***** Entries
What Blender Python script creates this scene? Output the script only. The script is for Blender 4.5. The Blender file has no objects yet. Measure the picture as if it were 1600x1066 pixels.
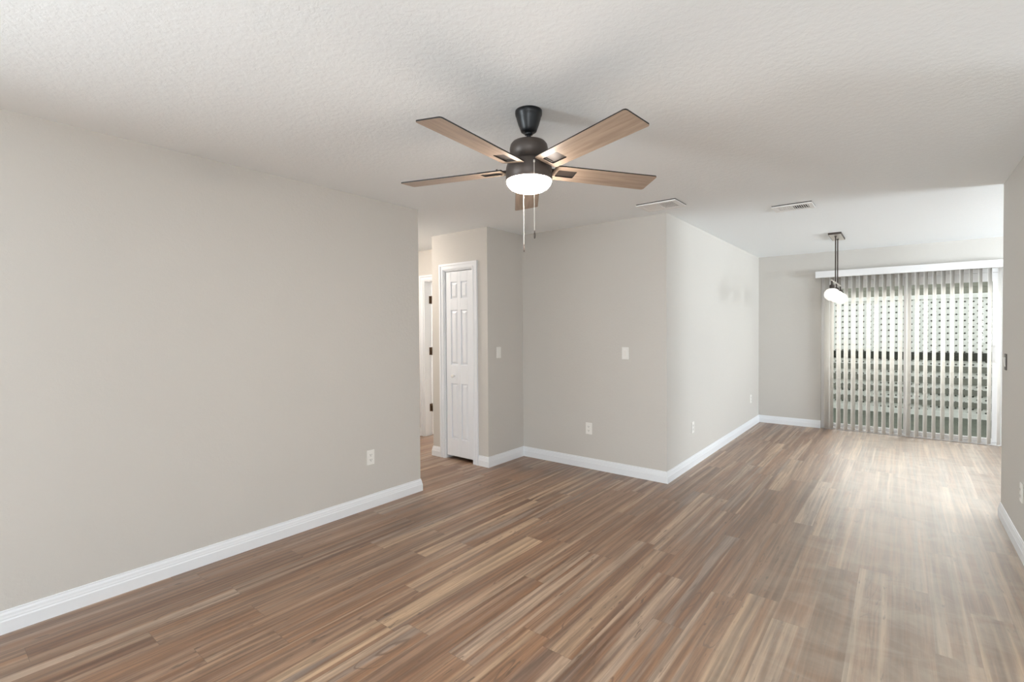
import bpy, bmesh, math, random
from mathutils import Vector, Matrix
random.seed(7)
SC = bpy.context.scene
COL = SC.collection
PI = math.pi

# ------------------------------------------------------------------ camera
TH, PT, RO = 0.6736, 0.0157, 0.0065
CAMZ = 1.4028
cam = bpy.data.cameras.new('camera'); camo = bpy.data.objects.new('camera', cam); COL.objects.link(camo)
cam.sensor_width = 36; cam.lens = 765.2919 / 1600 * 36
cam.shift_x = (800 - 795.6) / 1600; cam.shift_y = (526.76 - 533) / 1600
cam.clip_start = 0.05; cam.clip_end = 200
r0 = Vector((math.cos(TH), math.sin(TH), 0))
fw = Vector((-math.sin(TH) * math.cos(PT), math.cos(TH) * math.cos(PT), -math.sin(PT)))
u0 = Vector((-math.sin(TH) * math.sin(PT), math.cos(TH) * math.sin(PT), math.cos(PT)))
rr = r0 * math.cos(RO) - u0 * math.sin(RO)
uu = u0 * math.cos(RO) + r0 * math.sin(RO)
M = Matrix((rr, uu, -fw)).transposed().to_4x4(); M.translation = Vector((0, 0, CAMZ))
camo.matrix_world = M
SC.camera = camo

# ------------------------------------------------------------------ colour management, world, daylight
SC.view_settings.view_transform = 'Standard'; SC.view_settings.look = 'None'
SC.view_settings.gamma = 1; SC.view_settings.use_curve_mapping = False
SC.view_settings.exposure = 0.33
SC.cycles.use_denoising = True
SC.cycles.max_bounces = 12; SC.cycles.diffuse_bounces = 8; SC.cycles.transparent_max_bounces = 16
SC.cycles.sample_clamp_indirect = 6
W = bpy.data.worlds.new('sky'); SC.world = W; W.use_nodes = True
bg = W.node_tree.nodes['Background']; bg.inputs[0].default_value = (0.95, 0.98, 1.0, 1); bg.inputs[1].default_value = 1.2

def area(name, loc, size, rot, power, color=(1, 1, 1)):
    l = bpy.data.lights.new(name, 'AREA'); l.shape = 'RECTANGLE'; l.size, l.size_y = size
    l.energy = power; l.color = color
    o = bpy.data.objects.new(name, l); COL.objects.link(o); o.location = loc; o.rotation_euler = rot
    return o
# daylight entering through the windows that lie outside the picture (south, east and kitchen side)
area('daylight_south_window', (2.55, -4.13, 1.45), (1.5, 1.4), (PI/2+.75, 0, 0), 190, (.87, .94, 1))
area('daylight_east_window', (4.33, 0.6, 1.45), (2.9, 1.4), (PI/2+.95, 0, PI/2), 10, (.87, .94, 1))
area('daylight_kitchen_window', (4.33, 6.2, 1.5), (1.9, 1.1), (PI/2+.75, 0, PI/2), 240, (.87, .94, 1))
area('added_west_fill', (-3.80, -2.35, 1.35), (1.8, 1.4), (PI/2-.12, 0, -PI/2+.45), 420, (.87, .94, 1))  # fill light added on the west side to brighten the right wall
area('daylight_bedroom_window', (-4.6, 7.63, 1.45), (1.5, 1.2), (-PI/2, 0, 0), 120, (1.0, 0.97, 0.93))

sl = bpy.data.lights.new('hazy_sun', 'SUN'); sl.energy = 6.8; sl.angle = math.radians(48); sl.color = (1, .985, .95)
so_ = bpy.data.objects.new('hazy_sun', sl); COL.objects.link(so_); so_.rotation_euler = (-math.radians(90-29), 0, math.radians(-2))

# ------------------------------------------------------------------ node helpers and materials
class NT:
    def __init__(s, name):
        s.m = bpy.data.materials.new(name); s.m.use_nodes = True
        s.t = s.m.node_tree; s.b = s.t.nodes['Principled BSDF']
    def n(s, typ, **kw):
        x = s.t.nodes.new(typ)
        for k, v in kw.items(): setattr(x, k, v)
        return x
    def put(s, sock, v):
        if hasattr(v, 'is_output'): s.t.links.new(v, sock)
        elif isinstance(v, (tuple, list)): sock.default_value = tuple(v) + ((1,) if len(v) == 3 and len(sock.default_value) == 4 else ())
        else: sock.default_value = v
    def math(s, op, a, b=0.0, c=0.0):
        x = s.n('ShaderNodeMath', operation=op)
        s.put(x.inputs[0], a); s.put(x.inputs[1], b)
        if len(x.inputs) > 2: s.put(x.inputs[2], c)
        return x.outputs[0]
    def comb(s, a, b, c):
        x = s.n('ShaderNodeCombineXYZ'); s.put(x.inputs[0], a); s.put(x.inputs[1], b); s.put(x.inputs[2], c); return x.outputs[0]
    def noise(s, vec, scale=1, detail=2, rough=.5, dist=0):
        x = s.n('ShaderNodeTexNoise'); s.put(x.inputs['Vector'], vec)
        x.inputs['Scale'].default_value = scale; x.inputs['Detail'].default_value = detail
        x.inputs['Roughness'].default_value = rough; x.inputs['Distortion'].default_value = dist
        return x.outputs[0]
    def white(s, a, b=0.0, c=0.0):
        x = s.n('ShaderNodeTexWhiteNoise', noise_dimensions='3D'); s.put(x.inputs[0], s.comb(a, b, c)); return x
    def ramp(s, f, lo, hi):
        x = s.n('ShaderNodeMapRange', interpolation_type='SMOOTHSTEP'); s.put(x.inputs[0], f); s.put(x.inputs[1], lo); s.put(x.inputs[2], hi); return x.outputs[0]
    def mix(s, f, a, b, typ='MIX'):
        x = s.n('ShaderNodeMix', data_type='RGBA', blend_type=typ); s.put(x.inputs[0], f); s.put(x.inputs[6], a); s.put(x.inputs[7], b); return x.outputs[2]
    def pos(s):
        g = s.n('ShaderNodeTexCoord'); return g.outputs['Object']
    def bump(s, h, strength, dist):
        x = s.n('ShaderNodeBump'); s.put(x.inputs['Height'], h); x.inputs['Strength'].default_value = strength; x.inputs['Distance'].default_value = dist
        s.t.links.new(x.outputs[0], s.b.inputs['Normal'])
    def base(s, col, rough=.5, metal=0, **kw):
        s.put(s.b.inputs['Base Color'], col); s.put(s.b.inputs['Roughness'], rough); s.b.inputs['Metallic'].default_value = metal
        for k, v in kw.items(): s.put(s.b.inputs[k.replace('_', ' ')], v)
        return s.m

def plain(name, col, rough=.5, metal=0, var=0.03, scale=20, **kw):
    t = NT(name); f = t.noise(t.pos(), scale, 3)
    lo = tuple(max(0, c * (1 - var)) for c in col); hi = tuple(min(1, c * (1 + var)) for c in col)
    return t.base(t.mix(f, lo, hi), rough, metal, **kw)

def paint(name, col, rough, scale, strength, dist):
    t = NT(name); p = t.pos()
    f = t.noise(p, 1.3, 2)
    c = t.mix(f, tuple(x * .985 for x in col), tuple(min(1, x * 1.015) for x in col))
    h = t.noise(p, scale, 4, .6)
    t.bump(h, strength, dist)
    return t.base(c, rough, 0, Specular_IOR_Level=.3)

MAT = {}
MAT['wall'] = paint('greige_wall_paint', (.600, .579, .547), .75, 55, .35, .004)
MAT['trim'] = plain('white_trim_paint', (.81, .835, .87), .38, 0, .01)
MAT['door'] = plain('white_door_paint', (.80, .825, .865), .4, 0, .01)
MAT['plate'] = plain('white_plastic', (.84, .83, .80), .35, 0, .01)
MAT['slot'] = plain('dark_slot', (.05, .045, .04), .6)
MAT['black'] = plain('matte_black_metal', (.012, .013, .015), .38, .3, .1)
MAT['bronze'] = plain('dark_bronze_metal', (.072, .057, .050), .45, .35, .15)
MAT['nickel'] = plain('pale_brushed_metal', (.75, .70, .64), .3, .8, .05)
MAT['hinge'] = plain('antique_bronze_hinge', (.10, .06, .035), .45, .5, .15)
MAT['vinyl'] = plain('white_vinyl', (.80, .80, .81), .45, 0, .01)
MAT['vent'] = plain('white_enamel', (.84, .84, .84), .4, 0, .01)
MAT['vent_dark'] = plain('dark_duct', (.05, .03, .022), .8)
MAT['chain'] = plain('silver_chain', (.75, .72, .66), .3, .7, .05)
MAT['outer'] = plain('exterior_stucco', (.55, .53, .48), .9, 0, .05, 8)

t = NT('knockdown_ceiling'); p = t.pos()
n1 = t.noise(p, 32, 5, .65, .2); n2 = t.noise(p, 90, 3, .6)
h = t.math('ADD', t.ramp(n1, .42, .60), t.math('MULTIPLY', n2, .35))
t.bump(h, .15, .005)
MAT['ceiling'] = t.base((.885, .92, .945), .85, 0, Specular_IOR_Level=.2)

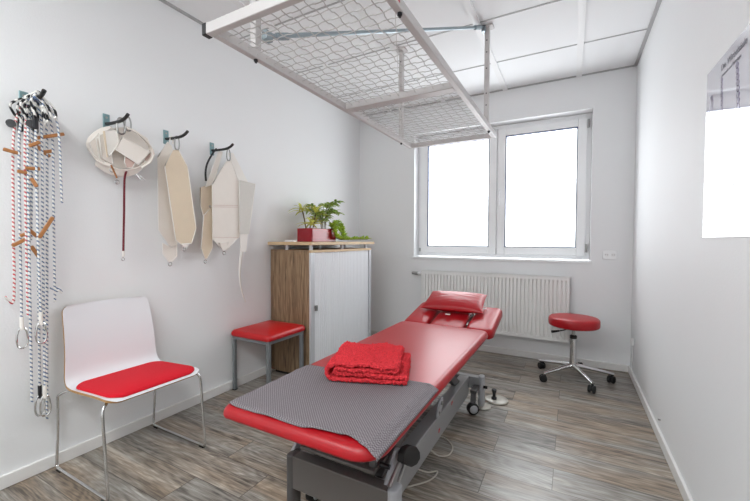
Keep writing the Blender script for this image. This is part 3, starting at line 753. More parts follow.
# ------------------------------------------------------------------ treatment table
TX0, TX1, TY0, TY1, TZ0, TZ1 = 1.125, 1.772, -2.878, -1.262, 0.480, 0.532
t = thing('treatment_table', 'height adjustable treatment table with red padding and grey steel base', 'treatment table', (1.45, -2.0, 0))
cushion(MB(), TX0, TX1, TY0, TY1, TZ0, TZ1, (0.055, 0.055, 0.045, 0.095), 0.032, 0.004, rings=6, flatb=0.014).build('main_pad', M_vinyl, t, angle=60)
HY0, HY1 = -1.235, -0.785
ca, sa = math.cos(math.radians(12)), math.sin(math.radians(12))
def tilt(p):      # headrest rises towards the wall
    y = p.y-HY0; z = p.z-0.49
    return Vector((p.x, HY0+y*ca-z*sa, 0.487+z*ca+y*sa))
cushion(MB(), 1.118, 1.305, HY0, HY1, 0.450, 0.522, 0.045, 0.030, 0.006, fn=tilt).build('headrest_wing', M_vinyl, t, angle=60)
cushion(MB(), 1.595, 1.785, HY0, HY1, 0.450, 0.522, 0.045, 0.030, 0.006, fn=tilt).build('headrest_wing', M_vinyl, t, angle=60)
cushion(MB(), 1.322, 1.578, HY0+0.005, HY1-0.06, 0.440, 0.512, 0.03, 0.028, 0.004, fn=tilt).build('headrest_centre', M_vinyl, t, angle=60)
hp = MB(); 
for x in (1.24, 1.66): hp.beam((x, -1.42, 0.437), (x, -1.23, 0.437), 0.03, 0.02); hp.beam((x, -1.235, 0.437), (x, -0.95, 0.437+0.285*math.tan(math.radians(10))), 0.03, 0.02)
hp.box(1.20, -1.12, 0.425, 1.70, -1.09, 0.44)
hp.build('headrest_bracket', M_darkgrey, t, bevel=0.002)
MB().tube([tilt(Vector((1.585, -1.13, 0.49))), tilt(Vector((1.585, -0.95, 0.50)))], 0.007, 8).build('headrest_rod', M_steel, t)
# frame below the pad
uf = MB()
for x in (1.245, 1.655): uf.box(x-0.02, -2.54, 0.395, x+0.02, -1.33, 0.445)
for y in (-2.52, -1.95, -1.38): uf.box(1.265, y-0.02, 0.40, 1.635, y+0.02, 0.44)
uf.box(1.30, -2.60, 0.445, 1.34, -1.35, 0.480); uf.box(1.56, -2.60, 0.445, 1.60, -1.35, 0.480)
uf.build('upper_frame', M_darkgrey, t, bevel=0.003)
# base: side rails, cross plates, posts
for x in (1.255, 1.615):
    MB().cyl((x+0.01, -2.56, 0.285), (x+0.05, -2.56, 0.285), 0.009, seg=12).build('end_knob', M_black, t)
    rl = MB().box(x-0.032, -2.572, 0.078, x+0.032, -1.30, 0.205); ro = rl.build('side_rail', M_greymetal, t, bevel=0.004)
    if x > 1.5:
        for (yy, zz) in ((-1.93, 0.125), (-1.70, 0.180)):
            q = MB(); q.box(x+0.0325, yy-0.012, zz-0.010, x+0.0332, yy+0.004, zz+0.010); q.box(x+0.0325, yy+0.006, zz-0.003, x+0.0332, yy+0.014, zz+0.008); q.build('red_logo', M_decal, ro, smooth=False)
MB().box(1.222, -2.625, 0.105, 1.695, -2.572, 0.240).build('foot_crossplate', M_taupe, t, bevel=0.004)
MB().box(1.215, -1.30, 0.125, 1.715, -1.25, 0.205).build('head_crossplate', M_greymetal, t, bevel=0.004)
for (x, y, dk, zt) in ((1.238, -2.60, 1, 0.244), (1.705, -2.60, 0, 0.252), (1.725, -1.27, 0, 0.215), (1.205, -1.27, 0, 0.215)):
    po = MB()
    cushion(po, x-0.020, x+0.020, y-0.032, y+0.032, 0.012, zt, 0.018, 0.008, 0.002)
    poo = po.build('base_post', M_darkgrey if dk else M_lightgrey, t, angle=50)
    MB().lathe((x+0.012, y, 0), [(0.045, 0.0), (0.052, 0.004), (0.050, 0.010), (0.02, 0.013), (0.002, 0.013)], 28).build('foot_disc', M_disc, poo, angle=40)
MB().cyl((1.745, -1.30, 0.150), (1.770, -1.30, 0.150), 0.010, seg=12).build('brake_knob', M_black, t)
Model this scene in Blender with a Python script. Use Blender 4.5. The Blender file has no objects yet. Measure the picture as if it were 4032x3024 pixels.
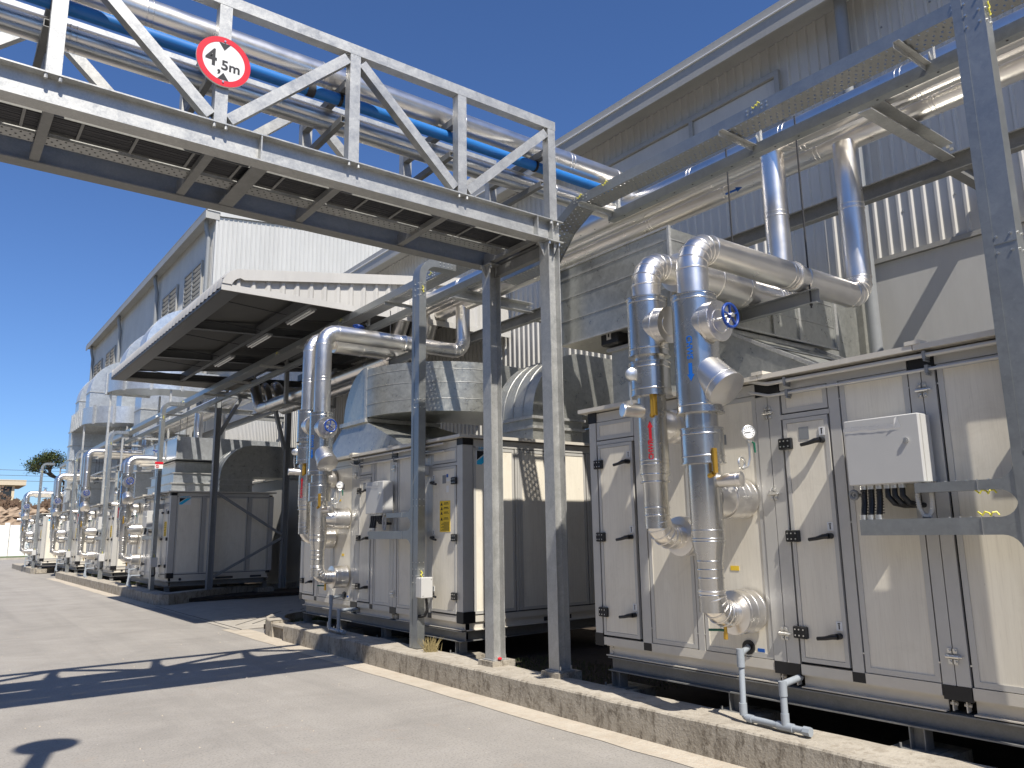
**********
=== Problem ===
Please reproduce, word for word, every line from the first line of the records above through the line containing "bg = W.node_tree.nodes['Background'];", and leave out the pictures.

=== Result ===
What Blender Python script creates this scene? Output the script only. The script is for Blender 4.5. The Blender file has no objects yet. Measure the picture as if it were 1600x1066 pixels.
import bpy, bmesh, math, random
from mathutils import Vector, Matrix
random.seed(7)
SC = bpy.context.scene
COL = SC.collection
PI = math.pi

# ------------------------------------------------------------------ camera
TH, PT, RO = 0.6736, 0.0157, 0.0065
CAMZ = 1.4028
cam = bpy.data.cameras.new('camera'); camo = bpy.data.objects.new('camera', cam); COL.objects.link(camo)
cam.sensor_width = 36; cam.lens = 765.2919 / 1600 * 36
cam.shift_x = (800 - 795.6) / 1600; cam.shift_y = (526.76 - 533) / 1600
cam.clip_start = 0.05; cam.clip_end = 200
r0 = Vector((math.cos(TH), math.sin(TH), 0))
fw = Vector((-math.sin(TH) * math.cos(PT), math.cos(TH) * math.cos(PT), -math.sin(PT)))
u0 = Vector((-math.sin(TH) * math.sin(PT), math.cos(TH) * math.sin(PT), math.cos(PT)))
rr = r0 * math.cos(RO) - u0 * math.sin(RO)
uu = u0 * math.cos(RO) + r0 * math.sin(RO)
M = Matrix((rr, uu, -fw)).transposed().to_4x4(); M.translation = Vector((0, 0, CAMZ))
camo.matrix_world = M
SC.camera = camo

# ------------------------------------------------------------------ colour management, world, daylight
SC.view_settings.view_transform = 'Standard'; SC.view_settings.look = 'None'
SC.view_settings.gamma = 1; SC.view_settings.use_curve_mapping = False
SC.view_settings.exposure = 0.33
SC.cycles.use_denoising = True
SC.cycles.max_bounces = 12; SC.cycles.diffuse_bounces = 8; SC.cycles.transparent_max_bounces = 16
SC.cycles.sample_clamp_indirect = 6
W = bpy.data.worlds.new('sky'); SC.world = W; W.use_nodes = True
bg = W.node_tree.nodes['Background']; bg.inputs[0].default_value = (0.95, 0.98, 1.0, 1); bg.inputs[1].default_value = 1.2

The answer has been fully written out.